Spend money to make money
One factor that could speed this process is outbound acquisitions. The surest way for Chinese companies to get ahead seems to be by acquiring foreign brands and technology – as Geely did with Volvo and Drivetrain Systems International, and SAIC did with MG Rover.
“I think, left alone, nothing changes.
Chinese auto makers ... wouldn’t make much progress,” said Michael Dunne, the author of “American Wheels, Chinese Roads.” “But they have enough political will that they could start acquiring more brands. Volvo’s already there, there was an effort to buy Saab. You could see, for example, Chrysler or Dodge or Fiat or Hugo or Citroen or weaker global brands get acquired.”

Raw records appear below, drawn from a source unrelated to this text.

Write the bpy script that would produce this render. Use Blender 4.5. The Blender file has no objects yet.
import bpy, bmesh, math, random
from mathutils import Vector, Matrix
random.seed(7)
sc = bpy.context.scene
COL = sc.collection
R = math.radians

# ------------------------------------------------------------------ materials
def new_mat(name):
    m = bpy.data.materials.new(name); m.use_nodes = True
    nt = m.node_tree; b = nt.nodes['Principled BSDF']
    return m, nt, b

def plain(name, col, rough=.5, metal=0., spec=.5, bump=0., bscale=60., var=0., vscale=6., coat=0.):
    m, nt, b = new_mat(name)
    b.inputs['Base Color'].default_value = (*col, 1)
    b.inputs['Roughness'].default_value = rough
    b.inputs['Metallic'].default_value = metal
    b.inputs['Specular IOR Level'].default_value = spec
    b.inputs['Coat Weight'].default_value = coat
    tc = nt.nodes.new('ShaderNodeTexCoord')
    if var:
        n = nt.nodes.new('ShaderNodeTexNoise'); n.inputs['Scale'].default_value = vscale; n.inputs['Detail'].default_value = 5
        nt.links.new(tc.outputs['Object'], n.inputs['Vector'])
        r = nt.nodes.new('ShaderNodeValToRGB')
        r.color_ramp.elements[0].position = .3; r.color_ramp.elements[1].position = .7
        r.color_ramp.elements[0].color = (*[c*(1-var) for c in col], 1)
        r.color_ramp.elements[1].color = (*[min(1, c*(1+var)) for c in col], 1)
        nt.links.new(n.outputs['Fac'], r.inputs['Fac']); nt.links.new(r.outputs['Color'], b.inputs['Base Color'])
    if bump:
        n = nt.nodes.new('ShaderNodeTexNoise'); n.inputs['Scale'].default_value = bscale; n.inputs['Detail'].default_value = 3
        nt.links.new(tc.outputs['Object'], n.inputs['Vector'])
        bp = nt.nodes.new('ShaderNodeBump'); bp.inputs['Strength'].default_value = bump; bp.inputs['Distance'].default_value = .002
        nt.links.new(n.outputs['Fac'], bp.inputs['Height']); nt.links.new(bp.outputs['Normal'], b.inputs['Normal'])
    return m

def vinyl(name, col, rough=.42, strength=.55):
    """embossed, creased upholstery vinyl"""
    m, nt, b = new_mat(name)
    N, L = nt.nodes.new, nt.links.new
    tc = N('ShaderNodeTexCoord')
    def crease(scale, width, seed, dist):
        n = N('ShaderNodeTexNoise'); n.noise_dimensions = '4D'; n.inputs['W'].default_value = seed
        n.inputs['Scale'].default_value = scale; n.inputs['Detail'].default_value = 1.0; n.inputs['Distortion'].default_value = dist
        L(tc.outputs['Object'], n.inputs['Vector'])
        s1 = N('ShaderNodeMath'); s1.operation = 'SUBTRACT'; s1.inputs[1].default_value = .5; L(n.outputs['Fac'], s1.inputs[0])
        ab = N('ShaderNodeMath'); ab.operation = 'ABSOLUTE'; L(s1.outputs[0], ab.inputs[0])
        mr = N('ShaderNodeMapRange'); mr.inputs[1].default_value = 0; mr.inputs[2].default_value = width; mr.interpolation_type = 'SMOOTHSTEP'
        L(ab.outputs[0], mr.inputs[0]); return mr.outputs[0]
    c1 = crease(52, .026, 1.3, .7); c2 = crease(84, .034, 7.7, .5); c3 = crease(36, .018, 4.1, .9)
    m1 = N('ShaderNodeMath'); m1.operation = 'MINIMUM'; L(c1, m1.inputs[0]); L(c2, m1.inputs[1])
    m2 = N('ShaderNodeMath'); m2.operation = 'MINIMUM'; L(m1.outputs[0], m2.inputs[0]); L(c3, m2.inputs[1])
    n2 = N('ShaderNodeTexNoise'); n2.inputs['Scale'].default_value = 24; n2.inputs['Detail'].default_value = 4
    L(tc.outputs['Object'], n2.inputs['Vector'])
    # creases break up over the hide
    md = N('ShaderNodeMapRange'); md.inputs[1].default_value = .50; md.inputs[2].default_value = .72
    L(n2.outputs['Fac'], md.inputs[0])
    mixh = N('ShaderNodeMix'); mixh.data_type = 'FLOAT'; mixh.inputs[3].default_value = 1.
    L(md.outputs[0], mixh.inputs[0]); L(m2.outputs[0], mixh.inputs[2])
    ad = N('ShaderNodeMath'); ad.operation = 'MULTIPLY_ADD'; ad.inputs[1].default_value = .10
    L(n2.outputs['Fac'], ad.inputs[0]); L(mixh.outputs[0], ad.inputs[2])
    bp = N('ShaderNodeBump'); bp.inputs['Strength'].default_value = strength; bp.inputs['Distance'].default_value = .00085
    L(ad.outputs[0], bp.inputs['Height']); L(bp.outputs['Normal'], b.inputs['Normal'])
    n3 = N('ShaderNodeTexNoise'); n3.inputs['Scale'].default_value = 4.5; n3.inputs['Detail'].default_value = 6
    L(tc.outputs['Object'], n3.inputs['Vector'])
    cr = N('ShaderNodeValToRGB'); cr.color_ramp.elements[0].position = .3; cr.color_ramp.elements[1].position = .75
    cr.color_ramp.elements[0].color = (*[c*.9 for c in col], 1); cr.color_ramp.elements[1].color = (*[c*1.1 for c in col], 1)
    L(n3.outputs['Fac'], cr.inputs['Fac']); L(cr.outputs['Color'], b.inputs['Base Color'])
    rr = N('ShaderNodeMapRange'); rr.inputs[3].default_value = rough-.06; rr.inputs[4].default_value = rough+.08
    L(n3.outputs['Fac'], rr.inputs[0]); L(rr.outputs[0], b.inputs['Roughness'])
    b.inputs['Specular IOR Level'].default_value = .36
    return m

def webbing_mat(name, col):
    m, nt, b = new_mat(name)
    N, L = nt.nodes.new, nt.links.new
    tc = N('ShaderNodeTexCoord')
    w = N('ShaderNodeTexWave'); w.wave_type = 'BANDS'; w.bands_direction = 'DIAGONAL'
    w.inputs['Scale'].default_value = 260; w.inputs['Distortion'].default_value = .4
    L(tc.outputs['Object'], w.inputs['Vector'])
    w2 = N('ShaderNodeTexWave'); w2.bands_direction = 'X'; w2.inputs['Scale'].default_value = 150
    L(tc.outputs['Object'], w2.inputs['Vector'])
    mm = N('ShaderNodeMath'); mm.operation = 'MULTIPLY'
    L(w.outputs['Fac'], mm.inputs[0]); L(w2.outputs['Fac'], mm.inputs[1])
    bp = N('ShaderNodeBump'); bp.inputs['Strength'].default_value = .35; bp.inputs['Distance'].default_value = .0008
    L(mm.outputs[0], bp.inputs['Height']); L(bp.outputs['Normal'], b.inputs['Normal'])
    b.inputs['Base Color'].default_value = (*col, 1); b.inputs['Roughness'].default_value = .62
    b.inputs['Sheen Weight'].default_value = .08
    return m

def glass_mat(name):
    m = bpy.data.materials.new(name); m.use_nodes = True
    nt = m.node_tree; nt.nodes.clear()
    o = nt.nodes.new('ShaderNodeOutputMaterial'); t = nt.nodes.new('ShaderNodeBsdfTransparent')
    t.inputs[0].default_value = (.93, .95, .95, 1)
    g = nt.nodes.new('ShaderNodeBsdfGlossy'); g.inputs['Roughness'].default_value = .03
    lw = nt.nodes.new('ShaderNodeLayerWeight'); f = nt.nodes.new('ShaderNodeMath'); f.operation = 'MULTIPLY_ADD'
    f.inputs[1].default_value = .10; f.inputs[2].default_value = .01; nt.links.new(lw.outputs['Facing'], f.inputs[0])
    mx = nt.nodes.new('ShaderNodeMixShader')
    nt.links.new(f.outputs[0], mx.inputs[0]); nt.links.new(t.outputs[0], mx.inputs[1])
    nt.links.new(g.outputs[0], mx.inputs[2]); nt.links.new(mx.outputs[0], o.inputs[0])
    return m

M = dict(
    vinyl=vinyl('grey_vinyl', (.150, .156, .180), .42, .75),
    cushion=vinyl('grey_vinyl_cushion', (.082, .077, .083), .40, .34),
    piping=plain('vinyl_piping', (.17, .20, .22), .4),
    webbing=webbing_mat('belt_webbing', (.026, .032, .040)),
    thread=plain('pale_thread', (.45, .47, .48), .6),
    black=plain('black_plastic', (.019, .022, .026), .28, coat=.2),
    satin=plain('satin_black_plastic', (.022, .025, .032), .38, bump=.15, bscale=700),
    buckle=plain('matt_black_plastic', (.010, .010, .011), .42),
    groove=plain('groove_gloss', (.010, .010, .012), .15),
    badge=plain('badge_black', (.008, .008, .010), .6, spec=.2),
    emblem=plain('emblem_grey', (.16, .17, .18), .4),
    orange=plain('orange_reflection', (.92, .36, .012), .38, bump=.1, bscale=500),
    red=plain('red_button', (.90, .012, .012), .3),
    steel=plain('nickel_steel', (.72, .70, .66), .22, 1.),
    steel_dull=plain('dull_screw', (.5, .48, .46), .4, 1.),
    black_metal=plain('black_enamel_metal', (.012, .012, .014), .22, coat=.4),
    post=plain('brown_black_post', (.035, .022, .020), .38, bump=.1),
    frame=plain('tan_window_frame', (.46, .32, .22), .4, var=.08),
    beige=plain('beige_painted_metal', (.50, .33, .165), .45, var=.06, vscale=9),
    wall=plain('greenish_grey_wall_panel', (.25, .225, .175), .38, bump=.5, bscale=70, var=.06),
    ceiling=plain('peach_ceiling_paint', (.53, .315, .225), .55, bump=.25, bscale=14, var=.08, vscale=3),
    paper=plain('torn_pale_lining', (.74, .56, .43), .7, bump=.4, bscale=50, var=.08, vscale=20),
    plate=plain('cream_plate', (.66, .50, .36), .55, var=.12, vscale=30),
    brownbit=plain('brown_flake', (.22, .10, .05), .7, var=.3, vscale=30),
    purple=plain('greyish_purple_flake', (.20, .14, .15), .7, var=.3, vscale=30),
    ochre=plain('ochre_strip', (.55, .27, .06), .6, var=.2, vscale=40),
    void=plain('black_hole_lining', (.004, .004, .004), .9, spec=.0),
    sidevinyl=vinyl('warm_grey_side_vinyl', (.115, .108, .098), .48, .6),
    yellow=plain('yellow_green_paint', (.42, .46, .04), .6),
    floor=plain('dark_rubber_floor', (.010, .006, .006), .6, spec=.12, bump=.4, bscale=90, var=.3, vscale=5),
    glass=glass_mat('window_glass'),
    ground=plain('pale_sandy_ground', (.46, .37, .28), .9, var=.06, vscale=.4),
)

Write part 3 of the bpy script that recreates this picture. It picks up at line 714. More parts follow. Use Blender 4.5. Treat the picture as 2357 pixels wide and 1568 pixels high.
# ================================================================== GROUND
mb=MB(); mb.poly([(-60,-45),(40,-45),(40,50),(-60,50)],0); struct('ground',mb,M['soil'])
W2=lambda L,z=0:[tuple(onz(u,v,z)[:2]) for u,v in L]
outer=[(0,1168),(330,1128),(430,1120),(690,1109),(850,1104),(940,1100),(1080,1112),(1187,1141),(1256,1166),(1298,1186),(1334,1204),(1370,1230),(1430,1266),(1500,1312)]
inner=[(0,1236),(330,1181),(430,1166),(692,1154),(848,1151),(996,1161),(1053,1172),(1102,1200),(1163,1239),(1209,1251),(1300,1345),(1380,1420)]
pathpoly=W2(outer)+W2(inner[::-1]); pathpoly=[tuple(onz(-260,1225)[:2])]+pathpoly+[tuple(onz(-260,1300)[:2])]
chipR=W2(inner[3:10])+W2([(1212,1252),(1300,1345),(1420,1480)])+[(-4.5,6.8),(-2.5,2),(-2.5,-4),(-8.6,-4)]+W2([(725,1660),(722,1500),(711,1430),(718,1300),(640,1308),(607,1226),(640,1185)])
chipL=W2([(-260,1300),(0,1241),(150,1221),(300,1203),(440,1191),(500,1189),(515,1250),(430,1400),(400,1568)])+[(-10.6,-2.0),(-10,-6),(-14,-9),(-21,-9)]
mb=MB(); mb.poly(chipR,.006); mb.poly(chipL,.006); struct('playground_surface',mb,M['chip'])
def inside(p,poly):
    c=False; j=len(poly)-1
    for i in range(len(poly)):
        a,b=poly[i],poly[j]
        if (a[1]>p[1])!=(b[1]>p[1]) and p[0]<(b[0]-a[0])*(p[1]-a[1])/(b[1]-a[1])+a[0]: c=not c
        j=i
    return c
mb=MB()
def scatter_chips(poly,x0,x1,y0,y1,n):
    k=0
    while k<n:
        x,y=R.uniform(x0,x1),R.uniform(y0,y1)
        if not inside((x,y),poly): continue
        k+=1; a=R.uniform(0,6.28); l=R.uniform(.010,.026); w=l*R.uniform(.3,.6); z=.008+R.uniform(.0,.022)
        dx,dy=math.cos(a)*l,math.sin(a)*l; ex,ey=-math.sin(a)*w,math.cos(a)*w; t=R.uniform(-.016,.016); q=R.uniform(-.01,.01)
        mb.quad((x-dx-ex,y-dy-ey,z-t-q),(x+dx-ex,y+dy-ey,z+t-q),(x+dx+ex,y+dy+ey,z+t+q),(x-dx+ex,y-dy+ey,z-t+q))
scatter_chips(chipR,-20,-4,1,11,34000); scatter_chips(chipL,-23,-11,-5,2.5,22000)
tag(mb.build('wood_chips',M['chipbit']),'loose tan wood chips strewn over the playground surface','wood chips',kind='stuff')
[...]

Of course, that raises the question of whether these companies would qualify as “Chinese brands.” Would Beijing accept an acquired foreign brand as the domestic champion that it has been searching for? Perhaps China’s central planners can take heart in the fact that the situation swings the other way. By setting up shop in China, multinational car makers are, to a certain extent, also becoming Chinese operations. Laprise of CLSA cited the example of General Motors, which has localized management and parts production in China, and even designs half of its worldwide platforms in Shanghai. “What is GM in China? A Chinese carmaker or a foreign carmaker? I mean that philosophically,” he said. “You’re paying all these people in local salaries; you’re reinvesting a vast majority of your profits into the local entity. What is not Chinese about Shanghai GM?”
  Even Mercedes-Benz, that paramount of car quality, is localizing production of its luxury models.  Its Beijing Benz joint-venture assembles and manufactures the E-Class and C-Class in China; someday this may be joined by the flagship S-Class.